An idiosyncratic genius named Jackie Cooper was running the British admiralty at the time. He came up with the first good idea in warship construction since Ericsson put a turret and screw propeller on the Monitor: Cooper built the Dreadnought.

The Dreadnought was big and fast and carried ten of the most powerful naval guns available, with none of the mid-sized weapons that had proved almost useless at Tsu Shima. Every battleship built after the Dreadnought is more similar to her than the Dreadnought was similar to anything that came before her.
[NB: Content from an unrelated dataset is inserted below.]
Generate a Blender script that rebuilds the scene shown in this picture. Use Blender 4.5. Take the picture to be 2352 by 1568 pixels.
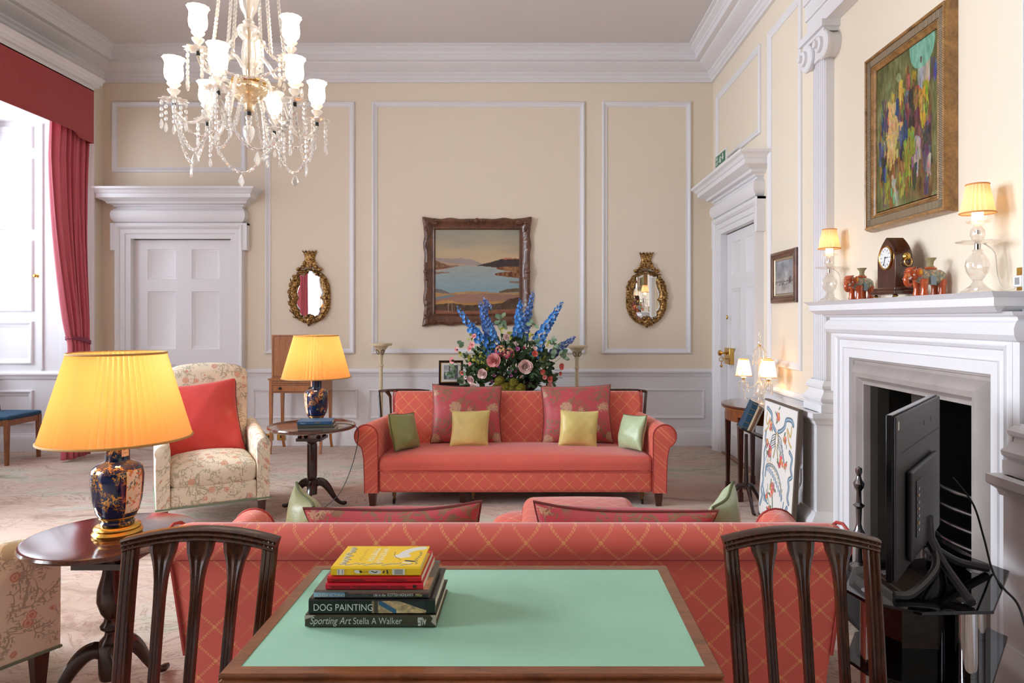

Having had a brilliant idea. Cooper went on to have a lethally bad one: the battle cruiser. The battle cruiser was a dreadnought (the name became generic for all-big-gun warships) which had lighter armor and more powerful engines than a battleship, and was therefore faster. The theory was that “speed is armor.” The reality was quite different, and thousands of sailors (mostly British) died in the two World Wars (the Hood was a battle cruiser) because a clever slogan can’t repeal the laws of physics.

The dreadnought brought back the concept of the line of battle. It didn’t work any better in the twentieth century than it had in the eighteenth, because both sides had to agree to play the game and the weaker side—the Germans, in this case—would inevitably lose. The German admirals of the World Wars were less than brilliant, but they weren’t stupid. Besides, the fleets of World War II were dominated by aircraft. The one major battleship-to-battleship fleet action of the war occurred at night in the Surigao Strait. It was a close copy of Tsu Shima, with the Japanese playing the part the Russians had forty years earlier.

There is enough in actual maritime history to provide models for almost any form of space warfare a writer wants to postulate. Because there are so many possibilities, writers can find a solidly-grounded situation that suits their story, rather than forcing the story into a narrow matrix.

And that, I think, makes for some very good stories.